先月13日に発生した北朝鮮の金正男(キム・ジョンナム)氏殺害事件に関与したとして、ベトナム人の女が逮捕、起訴された。

ベトナム国内でもこのニュースは大きく報じられ、救援を求める声が高まっている。同時に、ベトナム政府に対して「無策」だと批判する声も上がっている。米政府系のボイス・オブ・アメリカ(VOA)の英語版が報じている。

ドアン被告とインドネシア人のシティ・アイシャ被告は「いたずら番組だと思った」として、一貫して殺意を否認。一方、マレーシア警察は、2人がショッピングセンターなどで「繰り返し予行演習をしていた」と指摘し、毒物を扱うことを認識していたと見ている。

マレーシアの刑法には、過失致死と殺人に関する条文がある。当該行為が被害者を死に至らしめることは知りつつも、殺意がなかった場合は過失致死となり、懲役10年以下となるが、殺意があったと認められた場合には殺人となり、死刑が言い渡されることになる。

これに対して、ベトナムではドアン被告の救援のための資金集めが行われている。

資金集めの中心となっているホーチミン市の美容製品企業、HALグループのレ・ホアイ・アン氏はVOAの取材に、その理由について「ベトナム女性が必要な法的保護を受けられずにいるのは見たくないから」と述べた。

また、ハノイ外国貿易大学のグエン・ホアン・アン講師も「ベトナム政府は何もしていない」「彼女に接見したのはベトナム大使館の関係者だけで、彼女は非常に孤独で、混乱に陥っているだろう」と述べ、ドアン被告を救援するための資金を募っている。

2人は1万ドル(約114万円)以上の資金を確保し、ドアン被告の家族がマレーシアに行くための渡航費、滞在費、そしてドアン被告の弁護士費として使ってもらいたいとして、家族と協議を行っているとのことだ。

ベトナム社会でドアン被告の救援を求める声が高まっている背景には、ベトナム政府がこの事件に関して「何もしていない」との世論の批判があるとVOAは伝えている。

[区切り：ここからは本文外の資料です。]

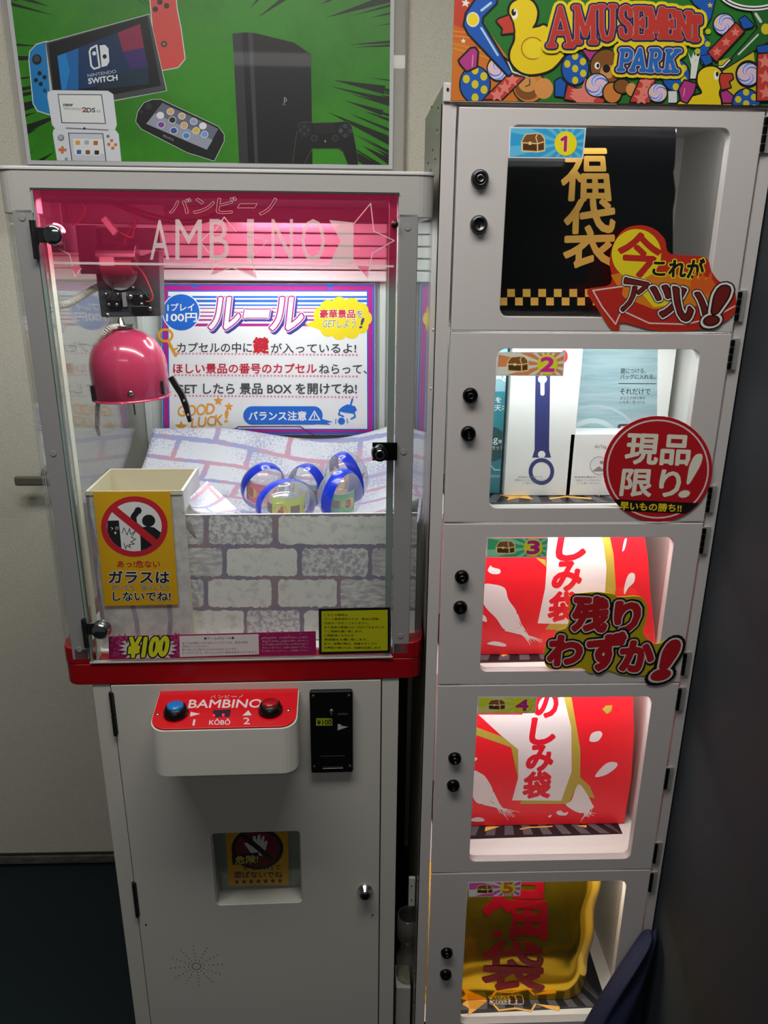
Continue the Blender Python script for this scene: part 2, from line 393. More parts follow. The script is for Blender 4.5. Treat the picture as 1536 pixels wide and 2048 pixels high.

ベトナム政府は、ドアン被告の救援よりも、批判の声を押さえ込むことに熱心なようだ。

ドアン被告の父親のドアン・ヴァン・タインさんは、VOAの取材に戦争時の負傷のせいで歩くのが困難だとして、マレーシアには行きたくないと答えている。一方、現地の情報筋は、当局は彼にメディア、特に海外のメディアとの接触を避けるように「アドバイス」していると述べている。

一方、英国BBC(ベトナム語版)によると、ベトナム弁護士会のド・ゴク・ティン会長は、すでに5人の弁護士をマレーシアに派遣した。これに対しては、英語やマレー語に堪能でマレーシアの法律に精通した人を派遣すべきと、専門家からも疑問の声が上がっている。